The School for Social Entrepreneurs (SSE) in Toronto is one such organization. They recently launched the Social Entrepreneurial Leaders Enabling Climate Transition (SELECT) program. SSE’s goal is to engage marginalized communities in Toronto on the impacts of climate change and support them in taking action.

I sat down with Marjorie Brans, managing director at SSE, and Rania Younes a participant of the SELECT program, and director of programs at the Canadian Arab Institute, to understand SELECT’s approach to building climate change awareness.

Marjorie, what is the SELECT program about?

It’s about communities selecting the future they want. We believe many communities want socially and economically just communities that are climate ready, green and sustainable. Ones that are prepared for the extreme weather brought on by climate change.

 Priyan de Silva of the People's Climate Movement, talks about tackling climate change in Ontario
Social entrepreneur, Priyan de Silva of the People’s Climate Movement, shares his journey with SELECT students during an “eyewitness” session.


Why do you think it’s important to engage community organizers of socially marginalized communities on climate change?

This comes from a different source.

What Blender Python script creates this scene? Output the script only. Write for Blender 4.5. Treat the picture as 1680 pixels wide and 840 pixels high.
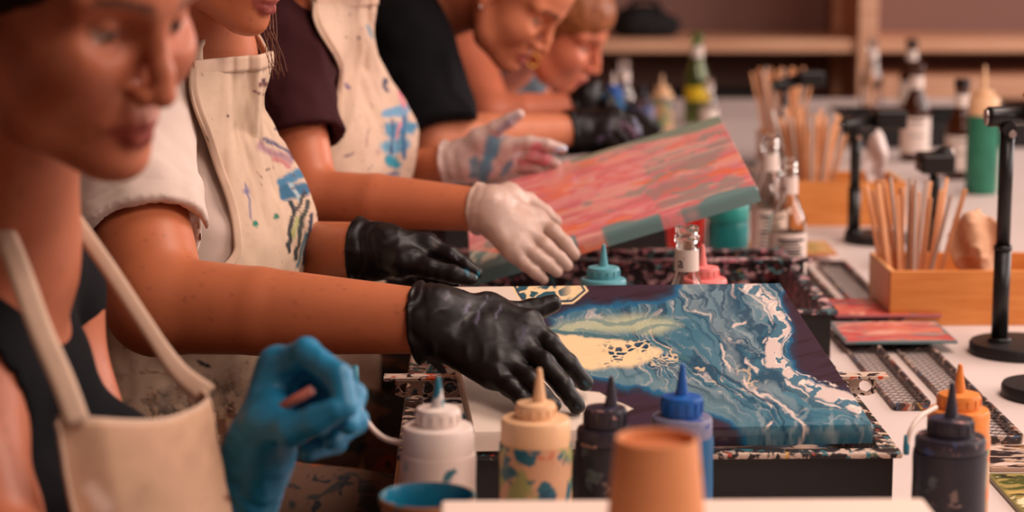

Marginalized communities in Canada are not very involved in the conversation around climate change; they’re not being regularly engaged. So I don’t see how we can have a winning climate change strategy if we don’t include these communities in the conversation.  SELECT is an opportunity for established community organizers to understand how climate change will affect their communities and mobilize them to take action and be prepared.

Communities talk about climate change action in Toronto
Mapping exercise used to identify common geographic, thematic, and community-specific interests between SELECT students.


Rania, what are some of the key lessons you’ve taken away from SELECT?

I learned that you have to do this as a team. You need to be inspired by the people around you. I have met so many different people through SELECT who have worked on different initiatives and at different levels who have really inspired me. Learning from them and what they have done, and seeing how they approached their particular project has given me that boost, the confidence, that I can do this too.

I also learned a lot about climate change. In the first two days, we were given a lot of information that I wasn’t aware of. We learned about the bigger issues surrounding climate change – issues, I would see on the news but I would look at and say, ‘I don’t know what that is.’

Now I have a deeper understanding of climate change and I understand why it matters.

Toronto communities talk about climate change action in Ontario
Rania (second from the left) joined by other community organizers in the SELECT program.


How do you plan on sharing this knowledge with your community?

My community is very disengaged. They know there is a conversation about climate change but they don’t really know how it impacts their lives. I’m hoping to take what I’ve learned from SELECT to my community through a series of educational workshops in collaboration with the Arab Community Centre, to help newcomers to Canada understand climate change and how it will affect their lives. I know what matters to my community, I know how to approach them and now I know how to engage them in conversations about climate change through the things that they value.

Rania talks about sharing climate change knowledge with her community

Programs like SELECT are necessary, valuable and effective. Engagement is important but how people are engaged is even more important. The effects of climate change will be experienced differently from one community to the next. Taking action starts with knowing what is possible for you and in some cases, your community.